Task description = Look through the data below and count each line where the word "from" appears. Reply with the count alone.

Information shown =
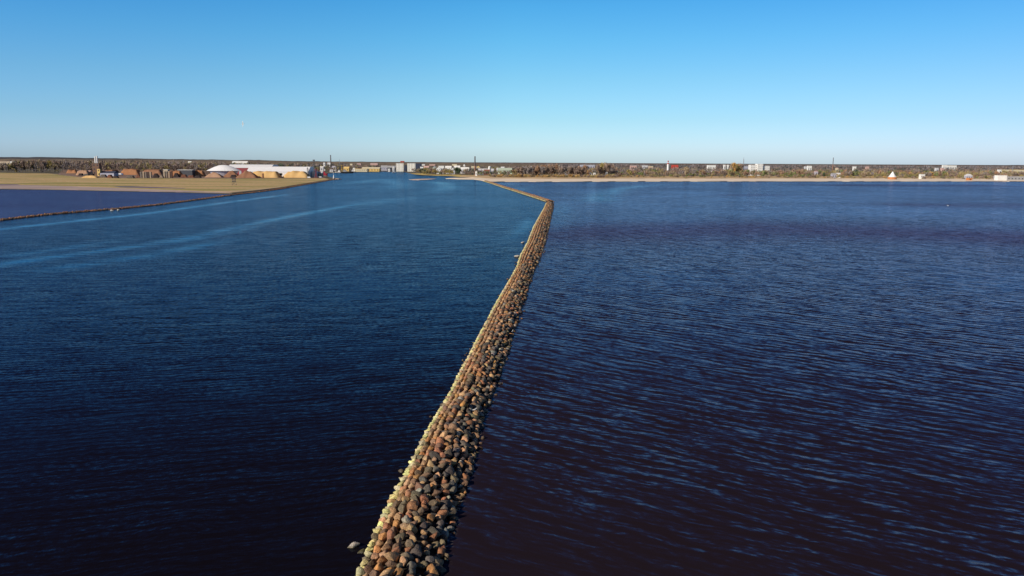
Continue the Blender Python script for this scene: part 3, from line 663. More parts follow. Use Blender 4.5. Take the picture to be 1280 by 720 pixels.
TOWN = [
 (463, 472, 203.9, 205.6, 3000, 'pink', 'lightgrey', 'long pinkish building far off above the yellow harbour sheds', 'flat', (4, 1)),
 (476, 484, 206.8, 211, 2350, 'lavender', 'grey', 'grey blue hall left of the apartment blocks', 'gable', (3, 1)),
 (484, 494, 207.2, 212.8, 2250, 'dark', 'grey', 'dark waterside hall just behind the sailing boat', 'gable', (3, 2)),
 (485, 487.4, 210.4, 212.2, 2120, 'white', 'white', 'tiny white boathouse before the dark waterside hall', 'gable_end', (1, 1)),
 (490.5, 493, 207.6, 209.3, 2200, 'white', 'lightgrey', 'small white gable above the sailing boat', 'gable_end', (1, 1)),
 (525.2, 529, 208.4, 211.2, 1990, 'white', 'white', 'bright white cube house right of the dark block', 'flat', (2, 1)),
 (525.5, 531, 205.2, 206.6, 3000, 'white', 'lightgrey', 'white strip of a far building over the reed spit', 'flat', (3, 1)),
 (529.5, 536, 207.4, 210.6, 2060, 'beige', 'pink', 'beige house with a pinkish roof behind the spit bushes', 'gable', (3, 1)),
 (536.5, 544, 205.2, 206.4, 3000, 'pink', 'pink', 'pinkish long roof far beyond the reed spit', 'flat', (3, 1)),
 (541, 545.4, 207.4, 211.2, 2000, 'palegreen', 'grey', 'pale green narrow house behind the spit bushes', 'gable_end', (2, 2)),
 (545.3, 551, 208.6, 215.0, 1760, 'white', 'white', 'white stepped block with a slanting side near the spit', 'gable_end', (2, 3)),
 (548, 555, 207.2, 210.5, 1850, 'white', 'white', 'white flat block behind the white stepped block', 'flat', (3, 1)),
 (556.5, 564, 207.4, 212.0, 1830, 'white', 'white', 'broad white hall roof in the middle of the town', 'gable', (4, 1)),
 (563.8, 568.3, 209.6, 214.2, 1740, 'lightgrey', 'white', 'pale gable end house beside a dark tree', 'gable_end', (2, 2)),
 (567.5, 575, 207.0, 208.8, 2100, 'white', 'white', 'white sloping roof behind the dark tree', 'gable', (3, 1)),
 (575.5, 586, 209.0, 212.3, 1840, 'lightgrey', 'white', 'grey white double roofed hall left of the tall chimney', 'gable', (4, 1)),
 (579, 581.3, 205.2, 206.8, 2900, 'white', 'white', 'tiny far white tower left of the tall chimney', 'gable_end', (1, 1)),
 (565, 571, 205.0, 206.2, 3000, 'cream', 'beige', 'low cream building far above the town', 'flat', (3, 1)),
 (589, 593.2, 207.6, 209.0, 2300, 'cream', 'cream', 'cream building immediately left of the tall chimney', 'flat', (2, 1)),
 (595.4, 600, 207.2, 212, 1950, 'cream', 'yellow', 'cream house immediately right of the tall chimney', 'gable_end', (2, 2)),
 (594, 596.4, 214.2, 218.2, 1500, 'white', 'white', 'small white kiosk at the foot of the tall chimney', 'flat', (1, 1)),
 (598, 617, 210.8, 213.2, 1700, 'lavender', 'lightgrey', 'long low shed with a pale lavender roof', 'gable', (8, 1)),
 (605, 612, 211.8, 213.4, 1660, 'brick', 'brick', 'dark red low store in front of the long lavender shed', 'gable', (3, 1)),
 (620.6, 622.3, 209.3, 212.2, 1720, 'white', 'white', 'slim white gable right of the rounded white tower', 'gable_end', (1, 1)),
 (622.5, 640, 209.9, 212.0, 1800, 'palegreen', 'white', 'long white roofed greenish building behind the grove', 'flat', (7, 1)),
 (626, 630.5, 208.3, 210, 1880, 'white', 'white', 'white upper block over the long white roofed building', 'flat', (2, 1)),
 (662, 669, 207.6, 209.0, 2300, 'lightgrey', 'white', 'pale roof glimpsed left above the tall grove', 'flat', (3, 1)),
 (706.5, 709.5, 211.9, 213.6, 1700, 'lavender', 'white', 'small pale roof inside the tall grove', 'gable', (1, 1)),
 (697, 700, 206.8, 208, 2600, 'cream', 'palegreen', 'tiny cream building above the middle of the grove', 'flat', (2, 1)),
 (726, 743.5, 206.1, 207.4, 2700, 'lavender', 'lightgrey', 'long lavender grey roof above the right part of the grove', 'flat', (6, 1)),
 (737, 740, 215.2, 217.4, 1490, 'white', 'white', 'little white beach house, left of two under the grove', 'gable_end', (1, 1)),
 (741.5, 744.6, 215.4, 217.2, 1490, 'white', 'grey', 'little white beach house, right of two under the grove', 'gable', (1, 1)),
 (757, 759.5, 215, 218, 1480, 'white', 'white', 'slim white hut at the right end of the tall grove', 'flat', (1, 1)),
 (788, 796, 206.8, 208, 2700, 'pink', 'lightgrey', 'faint pinkish building left of the red and white tower', 'flat', (3, 1)),
 (803, 810, 206.8, 208, 2700, 'lightgrey', 'white', 'pale flat building left of the red and white tower', 'flat', (3, 1)),
 (811, 816.5, 207.6, 209, 2400, 'beige', 'beige', 'beige gabled hall left of the red and white tower', 'gable', (2, 1)),
 (840, 848, 206.2, 208.2, 2300, 'red', 'red', 'bright red roofed building right of the red and white tower', 'gable', (3, 1)),
 (885, 895, 206.3, 207.9, 2500, 'white', 'white', 'long white building on the skyline left of the brown grove', 'flat', (5, 1)),
 (904.8, 907, 205.8, 207.2, 2700, 'white', 'white', 'tiny white skyline house, left of two before the brown grove', 'flat', (1, 1)),
 (909.4, 911.2, 206, 207.2, 2700, 'white', 'white', 'tiny white skyline house, right of two before the brown grove', 'flat', (1, 1)),
 (928, 935, 207.6, 209.6, 2100, 'lavender', 'lightgrey', 'lavender grey flat building under the thin mast', 'flat', (3, 1)),
 (1006.3, 1009, 208.1, 209.6, 2300, 'lightgrey', 'white', 'small pale annex left of the white skyline house', 'flat', (1, 1)),
 (1010, 1015, 207.2, 209.8, 2250, 'white', 'white', 'white skyline house between hotel and brick chimney', 'flat', (2, 1)),
 (1019.5, 1022.5, 213.6, 216, 1600, 'lavender', 'pink', 'small lavender house among the beach trees', 'gable', (1, 1)),
 (1040.5, 1046, 216.2, 218.6, 1480, 'lavender', 'grey', 'lavender grey beach pavilion below the brick chimney', 'gable', (2, 1)),
 (1047.2, 1051, 216.2, 218.2, 1480, 'white', 'white', 'white beach pavilion right of the lavender one', 'gable', (1, 1)),
 (1045.5, 1048.2, 209.6, 210.9, 2100, 'cream', 'pink', 'tiny cream house just right of the brick chimney', 'gable', (1, 1)),
 (1067, 1070.5, 208, 209.2, 2500, 'white', 'white', 'tiny white house on the skyline, left of the beach tent', 'flat', (1, 1)),
 (1083, 1086.5, 208.2, 209.8, 2400, 'pink', 'pink', 'small pinkish house left of the beach tent', 'gable', (1, 1)),
 (1151.5, 1156.5, 217.6, 220, 1450, 'white', 'grey', 'white open kiosk between the beach tent and the small orange kiosk', 'flat', (3, 1)),
 (1170.3, 1173.5, 209.7, 210.8, 2100, 'lightgrey', 'lightgrey', 'tiny pale roof under the skyline hall, left one', 'flat', (1, 1)),
 (1177.5, 1180.5, 209.8, 210.9, 2100, 'pink', 'lightgrey', 'tiny pale roof under the skyline hall, right one', 'flat', (1, 1)),
 (1179, 1184, 206.2, 208.2, 3000, 'white', 'white', 'white skyline hall, its taller left wing', 'flat', (2, 1)),
 (1184.5, 1196, 206.6, 208, 3020, 'white', 'white', 'white skyline hall, its long right wing', 'flat', (5, 1)),
 (1208.5, 1216, 217.4, 219.8, 1440, 'lavender', 'lightgrey', 'house with a pale blue roof at the edge of the beach', 'hip', (3, 1)),
 (1211, 1215.5, 222.4, 224.4, 1330, 'orange', 'orange', 'small orange kiosk on the beach sand', 'flat', (1, 1)),
 (1249, 1252.6, 211.9, 213.3, 1950, 'white', 'white', 'white roof above the beach club, first from the left', 'flat', (1, 1)),
 (1256.5, 1262, 212, 213.4, 1950, 'cream', 'cream', 'cream roof above the beach club, second from the left', 'flat', (2, 1)),
 (1264, 1300, 212.2, 213.6, 1950, 'cream', 'yellow', 'long yellowish building above the beach club', 'flat', (9, 1)),
 (1247.6, 1259, 219.1, 224.3, 1345, 'white', 'white', 'bright white cube of the beach club by the sand', 'flat', (0, 0)),
 (1259.3, 1310, 221.2, 223.9, 1372, 'grey', 'lightgrey', 'low grey terrace building beside the white cube', 'flat', (12, 1)),
 (-14, 12, 201.4, 203.2, 2400, 'beige', 'pink', 'long beige building in the woods at the left edge', 'flat', (8, 1)),
 (12.6, 16, 201.6, 203.8, 2380, 'white', 'white', 'white end block of the building in the left woods', 'flat', (1, 1)),
 (404, 406.2, 203.2, 206.4, 2300, 'white', 'white', 'slim white tower house behind the red harbour boat', 'flat', (1, 2)),
 (409.3, 413.4, 203.2, 204.8, 2600, 'white', 'lightgrey', 'white hall at the foot of the dark chimney', 'gable', (2, 1)),
 (414, 420, 207.5, 210.5, 2250, 'lightgrey', 'lavender', 'grey harbour house with a rounded pale roof', 'hip', (2, 1)),
 (400, 404, 208, 209.8, 2100, 'lightgrey', 'white', 'pale hut behind the harbour cranes', 'gable', (1, 1)),
 (412, 416, 211.5, 213.4, 1960, 'lightgrey', 'grey', 'grey waterside shed behind the white beacon', 'gable', (1, 1)),
 (429.3, 436, 208.4, 212.2, 2150, 'yellow', 'yellow', 'yellow steep roofed shed beside the harbour crane', 'gable', (2, 1)),
 (441, 443.4, 209.8, 211.2, 2100, 'white', 'white', 'small white house between the two yellow sheds', 'gable', (1, 1)),
 (437.5, 440.2, 204.8, 206.8, 2700, 'cream', 'cream', 'tiny cream house on the slope above the harbour', 'gable', (1, 1)),
 (443.5, 459, 210.8, 212.9, 2080, 'cream', 'yellow', 'long low yellow shed on the far quay, its left half', 'flat', (6, 1)),
 (452, 474, 209.0, 212.8, 2130, 'yellow', 'cream', 'broad yellow warehouse on the far quay', 'gable', (6, 1)),
 (446, 451, 204.2, 205.4, 3000, 'pink', 'lightgrey', 'faint pinkish house on the far slope left of the yellow warehouse', 'flat', (2, 1)),
]
for (a, b_, yt, yb, D, wc, rc, lab, shp, wn_) in TOWN:
    building(a, b_, yt, yb, D, wc, rc, lab, 'building', shp, None, wn_)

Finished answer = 3